Data
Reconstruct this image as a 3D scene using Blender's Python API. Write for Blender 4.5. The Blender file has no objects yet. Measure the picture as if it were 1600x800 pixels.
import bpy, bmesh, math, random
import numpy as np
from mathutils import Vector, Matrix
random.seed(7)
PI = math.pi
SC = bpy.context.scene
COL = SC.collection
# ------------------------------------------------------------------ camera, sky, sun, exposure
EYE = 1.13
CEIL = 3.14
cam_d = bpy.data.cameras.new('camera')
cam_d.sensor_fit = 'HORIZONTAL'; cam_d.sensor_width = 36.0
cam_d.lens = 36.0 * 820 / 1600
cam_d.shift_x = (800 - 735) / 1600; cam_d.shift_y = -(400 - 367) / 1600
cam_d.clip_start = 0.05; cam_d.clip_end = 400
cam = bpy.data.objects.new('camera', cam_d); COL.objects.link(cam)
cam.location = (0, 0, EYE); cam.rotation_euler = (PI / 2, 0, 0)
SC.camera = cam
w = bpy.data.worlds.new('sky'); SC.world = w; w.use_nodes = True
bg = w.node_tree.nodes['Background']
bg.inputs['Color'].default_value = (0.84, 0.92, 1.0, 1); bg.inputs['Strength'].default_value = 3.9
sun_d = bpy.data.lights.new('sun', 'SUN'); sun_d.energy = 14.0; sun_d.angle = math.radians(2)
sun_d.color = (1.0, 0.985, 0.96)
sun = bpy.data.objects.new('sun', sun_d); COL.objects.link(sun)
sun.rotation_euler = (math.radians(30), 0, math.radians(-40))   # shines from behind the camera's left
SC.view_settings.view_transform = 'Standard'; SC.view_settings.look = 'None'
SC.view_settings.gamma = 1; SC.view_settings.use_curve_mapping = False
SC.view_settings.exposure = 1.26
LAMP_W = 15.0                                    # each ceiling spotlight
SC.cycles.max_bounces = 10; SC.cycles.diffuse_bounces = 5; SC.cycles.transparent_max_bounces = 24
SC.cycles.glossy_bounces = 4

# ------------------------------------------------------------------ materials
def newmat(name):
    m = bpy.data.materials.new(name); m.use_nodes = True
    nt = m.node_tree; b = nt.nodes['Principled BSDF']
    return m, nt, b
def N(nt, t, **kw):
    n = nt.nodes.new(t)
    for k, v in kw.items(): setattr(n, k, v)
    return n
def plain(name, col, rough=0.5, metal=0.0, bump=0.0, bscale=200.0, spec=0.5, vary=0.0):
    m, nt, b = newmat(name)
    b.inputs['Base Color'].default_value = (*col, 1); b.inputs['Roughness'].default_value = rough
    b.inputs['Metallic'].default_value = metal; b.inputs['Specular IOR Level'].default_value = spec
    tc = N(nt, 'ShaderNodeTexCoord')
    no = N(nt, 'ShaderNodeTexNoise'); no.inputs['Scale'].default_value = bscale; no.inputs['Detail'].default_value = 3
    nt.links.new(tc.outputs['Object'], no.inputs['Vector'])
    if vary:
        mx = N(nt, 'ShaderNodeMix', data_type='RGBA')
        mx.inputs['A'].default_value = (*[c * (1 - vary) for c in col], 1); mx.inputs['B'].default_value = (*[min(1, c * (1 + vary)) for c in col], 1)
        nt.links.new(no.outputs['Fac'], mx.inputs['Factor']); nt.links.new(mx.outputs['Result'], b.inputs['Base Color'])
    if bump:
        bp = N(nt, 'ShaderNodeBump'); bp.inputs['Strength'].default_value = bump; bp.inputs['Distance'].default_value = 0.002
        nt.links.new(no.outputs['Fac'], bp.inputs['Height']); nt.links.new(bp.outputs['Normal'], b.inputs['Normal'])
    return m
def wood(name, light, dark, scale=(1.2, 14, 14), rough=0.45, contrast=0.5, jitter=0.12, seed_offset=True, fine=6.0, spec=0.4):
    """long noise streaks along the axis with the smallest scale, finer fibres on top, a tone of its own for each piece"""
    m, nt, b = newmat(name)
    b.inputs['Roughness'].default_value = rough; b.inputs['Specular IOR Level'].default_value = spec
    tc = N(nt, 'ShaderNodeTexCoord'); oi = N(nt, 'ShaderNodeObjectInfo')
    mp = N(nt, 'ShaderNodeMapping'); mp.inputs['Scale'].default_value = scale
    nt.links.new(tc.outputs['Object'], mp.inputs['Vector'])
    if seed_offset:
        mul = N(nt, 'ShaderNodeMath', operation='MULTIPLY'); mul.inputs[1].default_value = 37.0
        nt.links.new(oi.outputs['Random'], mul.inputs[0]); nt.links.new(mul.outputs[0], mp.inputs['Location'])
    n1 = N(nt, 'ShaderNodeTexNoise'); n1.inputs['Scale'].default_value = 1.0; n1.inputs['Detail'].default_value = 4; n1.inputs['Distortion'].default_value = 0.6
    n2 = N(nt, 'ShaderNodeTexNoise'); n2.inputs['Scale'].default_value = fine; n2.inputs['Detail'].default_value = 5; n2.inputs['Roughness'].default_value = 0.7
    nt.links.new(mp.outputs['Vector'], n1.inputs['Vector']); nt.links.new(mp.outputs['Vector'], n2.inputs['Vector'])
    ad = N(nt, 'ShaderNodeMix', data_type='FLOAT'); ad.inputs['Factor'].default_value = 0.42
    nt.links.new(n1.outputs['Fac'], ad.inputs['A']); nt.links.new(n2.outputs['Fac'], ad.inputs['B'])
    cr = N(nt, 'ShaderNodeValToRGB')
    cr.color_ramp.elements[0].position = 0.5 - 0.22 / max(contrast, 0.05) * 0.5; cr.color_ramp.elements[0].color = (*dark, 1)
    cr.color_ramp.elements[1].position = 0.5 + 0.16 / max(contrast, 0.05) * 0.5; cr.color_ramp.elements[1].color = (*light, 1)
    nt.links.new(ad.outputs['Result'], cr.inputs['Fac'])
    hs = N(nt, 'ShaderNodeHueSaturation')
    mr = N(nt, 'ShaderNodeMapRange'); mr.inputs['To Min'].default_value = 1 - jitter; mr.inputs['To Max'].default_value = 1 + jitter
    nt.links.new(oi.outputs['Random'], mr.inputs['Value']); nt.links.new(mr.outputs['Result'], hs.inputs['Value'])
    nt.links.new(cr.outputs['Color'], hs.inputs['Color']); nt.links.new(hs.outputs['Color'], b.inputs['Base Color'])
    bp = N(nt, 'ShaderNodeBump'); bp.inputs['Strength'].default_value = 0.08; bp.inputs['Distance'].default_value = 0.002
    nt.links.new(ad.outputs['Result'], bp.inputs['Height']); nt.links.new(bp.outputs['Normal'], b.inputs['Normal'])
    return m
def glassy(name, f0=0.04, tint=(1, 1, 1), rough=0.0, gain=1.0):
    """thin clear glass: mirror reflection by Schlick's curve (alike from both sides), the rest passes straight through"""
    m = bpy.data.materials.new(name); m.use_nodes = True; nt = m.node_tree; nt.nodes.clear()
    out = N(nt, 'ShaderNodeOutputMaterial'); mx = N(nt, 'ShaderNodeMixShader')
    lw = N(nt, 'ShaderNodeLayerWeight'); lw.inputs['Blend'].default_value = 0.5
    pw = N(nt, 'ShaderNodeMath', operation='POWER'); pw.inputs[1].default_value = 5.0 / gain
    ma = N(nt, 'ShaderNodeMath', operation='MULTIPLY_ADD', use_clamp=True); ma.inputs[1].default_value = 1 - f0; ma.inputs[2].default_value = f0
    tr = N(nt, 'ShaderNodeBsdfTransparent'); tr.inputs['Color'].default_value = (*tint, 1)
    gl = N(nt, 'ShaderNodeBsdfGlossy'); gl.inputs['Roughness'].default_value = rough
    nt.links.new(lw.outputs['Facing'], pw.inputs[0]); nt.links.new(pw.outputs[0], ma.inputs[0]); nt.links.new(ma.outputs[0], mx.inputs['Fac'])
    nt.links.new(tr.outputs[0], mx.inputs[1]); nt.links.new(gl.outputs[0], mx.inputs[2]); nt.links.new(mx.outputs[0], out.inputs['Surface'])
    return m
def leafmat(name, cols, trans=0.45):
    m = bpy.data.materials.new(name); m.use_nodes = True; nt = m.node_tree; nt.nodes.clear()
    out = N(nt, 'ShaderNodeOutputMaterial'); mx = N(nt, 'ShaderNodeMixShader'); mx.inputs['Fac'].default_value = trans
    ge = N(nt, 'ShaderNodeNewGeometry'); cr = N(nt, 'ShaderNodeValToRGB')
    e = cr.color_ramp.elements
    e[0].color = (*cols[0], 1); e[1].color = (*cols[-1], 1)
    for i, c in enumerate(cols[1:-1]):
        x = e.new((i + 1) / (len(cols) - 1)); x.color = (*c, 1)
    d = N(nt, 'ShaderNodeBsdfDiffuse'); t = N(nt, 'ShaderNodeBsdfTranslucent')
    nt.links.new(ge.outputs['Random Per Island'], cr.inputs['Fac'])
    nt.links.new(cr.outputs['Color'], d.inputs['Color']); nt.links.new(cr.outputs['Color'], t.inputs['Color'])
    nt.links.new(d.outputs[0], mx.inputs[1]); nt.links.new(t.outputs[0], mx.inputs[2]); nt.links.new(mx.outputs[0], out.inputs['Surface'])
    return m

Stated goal
Set down each line of the material verbatim, from the first line through the line that contains "SC.cycles.glossy_bounces = 4".

Answer in full
Reconstruct this image as a 3D scene using Blender's Python API. Write for Blender 4.5. The Blender file has no objects yet. Measure the picture as if it were 1600x800 pixels.
import bpy, bmesh, math, random
import numpy as np
from mathutils import Vector, Matrix
random.seed(7)
PI = math.pi
SC = bpy.context.scene
COL = SC.collection
# ------------------------------------------------------------------ camera, sky, sun, exposure
EYE = 1.13
CEIL = 3.14
cam_d = bpy.data.cameras.new('camera')
cam_d.sensor_fit = 'HORIZONTAL'; cam_d.sensor_width = 36.0
cam_d.lens = 36.0 * 820 / 1600
cam_d.shift_x = (800 - 735) / 1600; cam_d.shift_y = -(400 - 367) / 1600
cam_d.clip_start = 0.05; cam_d.clip_end = 400
cam = bpy.data.objects.new('camera', cam_d); COL.objects.link(cam)
cam.location = (0, 0, EYE); cam.rotation_euler = (PI / 2, 0, 0)
SC.camera = cam
w = bpy.data.worlds.new('sky'); SC.world = w; w.use_nodes = True
bg = w.node_tree.nodes['Background']
bg.inputs['Color'].default_value = (0.84, 0.92, 1.0, 1); bg.inputs['Strength'].default_value = 3.9
sun_d = bpy.data.lights.new('sun', 'SUN'); sun_d.energy = 14.0; sun_d.angle = math.radians(2)
sun_d.color = (1.0, 0.985, 0.96)
sun = bpy.data.objects.new('sun', sun_d); COL.objects.link(sun)
sun.rotation_euler = (math.radians(30), 0, math.radians(-40))   # shines from behind the camera's left
SC.view_settings.view_transform = 'Standard'; SC.view_settings.look = 'None'
SC.view_settings.gamma = 1; SC.view_settings.use_curve_mapping = False
SC.view_settings.exposure = 1.26
LAMP_W = 15.0                                    # each ceiling spotlight
SC.cycles.max_bounces = 10; SC.cycles.diffuse_bounces = 5; SC.cycles.transparent_max_bounces = 24
SC.cycles.glossy_bounces = 4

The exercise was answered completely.